(Record list)
****************************************

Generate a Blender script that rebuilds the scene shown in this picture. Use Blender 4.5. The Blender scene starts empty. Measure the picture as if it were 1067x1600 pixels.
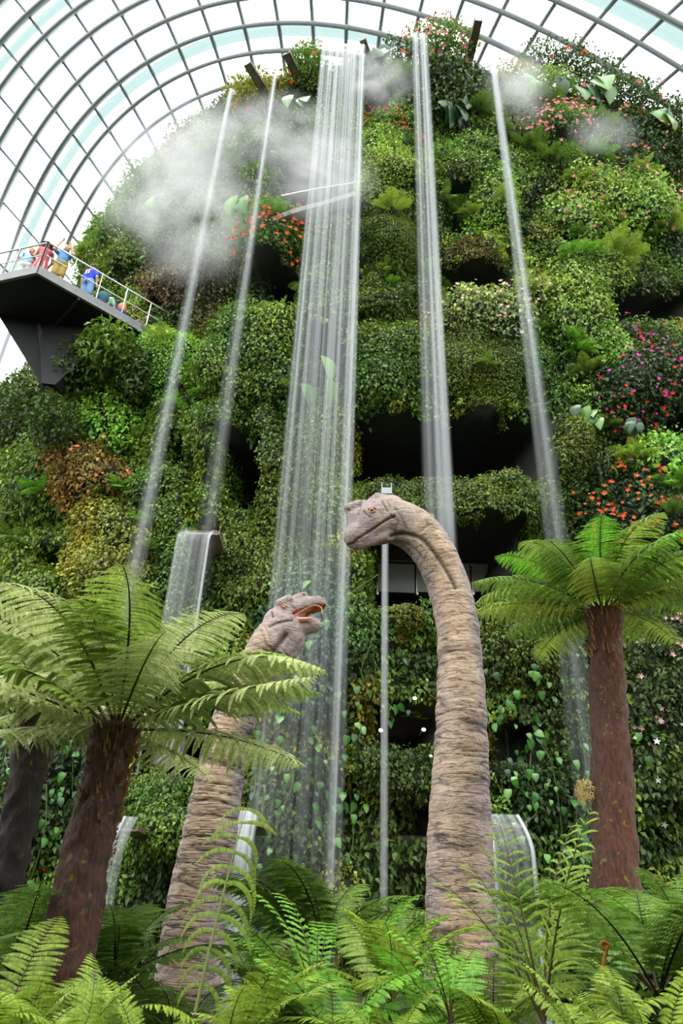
import bpy, math, random
import numpy as np
from mathutils import Vector, Matrix

rng = np.random.default_rng(7)
random.seed(7)
SC = bpy.context.scene
COL = SC.collection

# ------------------------------------------------------------------ camera
IW, IH, FPX = 1067.0, 1600.0, 1100.0
PITCH, ROLL = math.radians(30.127), math.radians(2.313)
CAM = np.array([0.0, 0.0, 1.6])
FWD = np.array([0, math.cos(PITCH), math.sin(PITCH)])
_U0 = np.array([0, -math.sin(PITCH), math.cos(PITCH)])
_R0 = np.array([1.0, 0, 0])
RGT = math.cos(ROLL) * _R0 + math.sin(ROLL) * _U0
UPV = -math.sin(ROLL) * _R0 + math.cos(ROLL) * _U0
cd = bpy.data.cameras.new('camera')
cd.sensor_fit = 'VERTICAL'
cd.sensor_height = 36.0
cd.lens = FPX / IH * 36.0
cd.clip_end = 500
cam = bpy.data.objects.new('camera', cd)
COL.objects.link(cam)
cam.matrix_world = Matrix(((RGT[0], UPV[0], -FWD[0], CAM[0]), (RGT[1], UPV[1], -FWD[1], CAM[1]),
                           (RGT[2], UPV[2], -FWD[2], CAM[2]), (0, 0, 0, 1)))
SC.camera = cam

# ------------------------------------------------------------------ world, lamps, exposure
world = bpy.data.worlds.new('overcast_sky')
SC.world = world
world.use_nodes = True
_nt = world.node_tree
_nt.nodes.clear()
_tc = _nt.nodes.new('ShaderNodeTexCoord')
_sx = _nt.nodes.new('ShaderNodeSeparateXYZ')
_cr = _nt.nodes.new('ShaderNodeValToRGB')
_bg = _nt.nodes.new('ShaderNodeBackground')
_ow = _nt.nodes.new('ShaderNodeOutputWorld')
_nt.links.new(_tc.outputs['Generated'], _sx.inputs[0])
_nt.links.new(_sx.outputs['Z'], _cr.inputs[0])
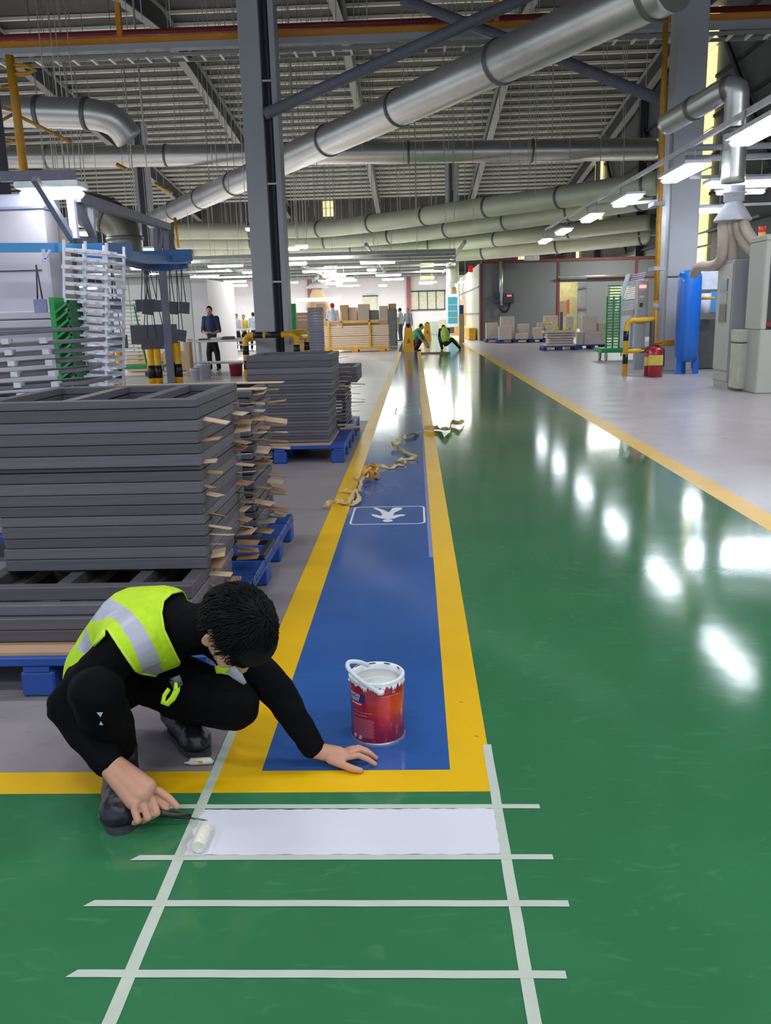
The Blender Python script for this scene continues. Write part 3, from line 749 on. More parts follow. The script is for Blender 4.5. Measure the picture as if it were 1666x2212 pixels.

****************************************

(Request) Strip out the images, then output the records above word for word.

(Expected answer)
Generate a Blender script that rebuilds the scene shown in this picture. Use Blender 4.5. The Blender scene starts empty. Measure the picture as if it were 1067x1600 pixels.
import bpy, math, random
import numpy as np
from mathutils import Vector, Matrix

rng = np.random.default_rng(7)
random.seed(7)
SC = bpy.context.scene
COL = SC.collection

# ------------------------------------------------------------------ camera
IW, IH, FPX = 1067.0, 1600.0, 1100.0
PITCH, ROLL = math.radians(30.127), math.radians(2.313)
CAM = np.array([0.0, 0.0, 1.6])
FWD = np.array([0, math.cos(PITCH), math.sin(PITCH)])
_U0 = np.array([0, -math.sin(PITCH), math.cos(PITCH)])
_R0 = np.array([1.0, 0, 0])
RGT = math.cos(ROLL) * _R0 + math.sin(ROLL) * _U0
UPV = -math.sin(ROLL) * _R0 + math.cos(ROLL) * _U0
cd = bpy.data.cameras.new('camera')
cd.sensor_fit = 'VERTICAL'
cd.sensor_height = 36.0
cd.lens = FPX / IH * 36.0
cd.clip_end = 500
cam = bpy.data.objects.new('camera', cd)
COL.objects.link(cam)
cam.matrix_world = Matrix(((RGT[0], UPV[0], -FWD[0], CAM[0]), (RGT[1], UPV[1], -FWD[1], CAM[1]),
                           (RGT[2], UPV[2], -FWD[2], CAM[2]), (0, 0, 0, 1)))
SC.camera = cam

# ------------------------------------------------------------------ world, lamps, exposure
world = bpy.data.worlds.new('overcast_sky')
SC.world = world
world.use_nodes = True
_nt = world.node_tree
_nt.nodes.clear()
_tc = _nt.nodes.new('ShaderNodeTexCoord')
_sx = _nt.nodes.new('ShaderNodeSeparateXYZ')
_cr = _nt.nodes.new('ShaderNodeValToRGB')
_bg = _nt.nodes.new('ShaderNodeBackground')
_ow = _nt.nodes.new('ShaderNodeOutputWorld')
_nt.links.new(_tc.outputs['Generated'], _sx.inputs[0])
_nt.links.new(_sx.outputs['Z'], _cr.inputs[0])
The Blender Python script for this scene continues. Write part 3, from line 749 on. More parts follow. The script is for Blender 4.5. Measure the picture as if it were 1666x2212 pixels.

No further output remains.